To be more specific, we hereby set forth in order, some of the doctrinal errors against which we bear testimony, and which we, and the churches, have conclusive proof, are widely disseminated in the Presbyterian Church.
IN RELATION TO DOCTRINE.
1. That God would have been glad to prevent the existence of sin in our world, but was not able, without destroying the moral agency of man : or, that for aught that appears in the Bible to the contrary, sin is incidental to any wise moral system.
2. That election to eternal life is founded on a foresight of faith and obedience.
3. That we have no more to do with the first sin of Adam than with the sins of any other parent.
4. That infants come into the world as free from moral defilement as was Adam, when he was created.
5. That infants sustain the same relation to the moral government of God in this world as brute animals, and that their sufferings and death are to be accounted for, on the same principles as those of brutes, and not by any means to be considered as penal.
6. That there is no other original sin than the fact that all the posterity of Adam, though by nature innocent, or possessed of no moral character, will always begin to sin when they begin to exercise moral agency; that original sin does not include a sinful bias of the human mind, and a just exposure to penal suffering; and that there is no evidence in Scripture, that infants, in order to salvation, do need redemption by the blood of Christ, and regeneration by the Holy Ghost.
7. That the doctrine of imputation, whether of the guilt of Adam’s sin, or of the righteousness of Christ, has no foundation in the word of God, and is both unjust and absurd.
8. That the sufferings and death of Christ were not truly vicarious and penal, but symbolical, governmental, and instructive only.
9. That the impenitent sinner is by nature, and independently of the renewing influence or almighty energy of the Holy Spirit, in full possession of all the ability necessary to a full compliance with all the commands of God.
10. That Christ never intercedes for any but those who are actually united to him by faith; or that Christ does not intercede for the elect until after their regeneration.
11. That saving faith is the mere belief of the word of God, and not a grace of the Holy Spirit.
12. That regeneration is the act of the sinner himself, and that it consists in a change of his governing purpose, which he himself must produce, and which is the result, not of any direct influence of the Holy Spirit on the heart, but chiefly of a persuasive exhibition of the truth analagous to the influence which one man exerts over the mind of another; or that regeneration is not an instantaneous act, but a progressive work.
13. That God has done all that he can do for the salvation of all men, and that man himself must do the rest.
14. That God cannot exert such influence on the minds of men, as shall make it certain that they will choose and act in a particular manner without impairing their moral agency.
15. That the righteousness of Christ is not the sole ground of the sinner’s acceptance with God; and that in no sense does the righteousness of Christ become ours.
16. That the reason why some differ from others in regard to their reception of the Gospel is, that they make themselves to differ.

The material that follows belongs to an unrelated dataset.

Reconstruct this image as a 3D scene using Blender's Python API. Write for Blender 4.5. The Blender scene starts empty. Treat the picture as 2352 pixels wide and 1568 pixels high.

It is impossible to contemplate these errors without perceiving, that they strike at the foundation of the system of Gospel grace; and that, from the days of Pelagius and Cassian to the present hour, their reception has uniformly marked the character of a Church apostatizing from “the faith once delivered to the saints,” and sinking into deplorable corruption. To bear a public and open testimony against them, and as far as possible to banish them from the “household of faith,” is a duty which the Presbyterian Church owes to her Master in heaven, and without which it is impossible to fulfil the great purpose for which she was founded by her Divine Head and Lord. And this Convention is conscious that in pronouncing these errors unscriptural, radical, and highly dangerous, it is actuated by no feeling of party zeal; but by a firm and growing persuasion that such errors cannot fail in their ultimate effect, to subvert the foundation of Christian hope, and destroy the souls of men. The watchmen on the walls of Zion would be traitors to the trust reposed in them, were they not to cry aloud, and proclaim a solemn warning against opinions so corrupt and delusive.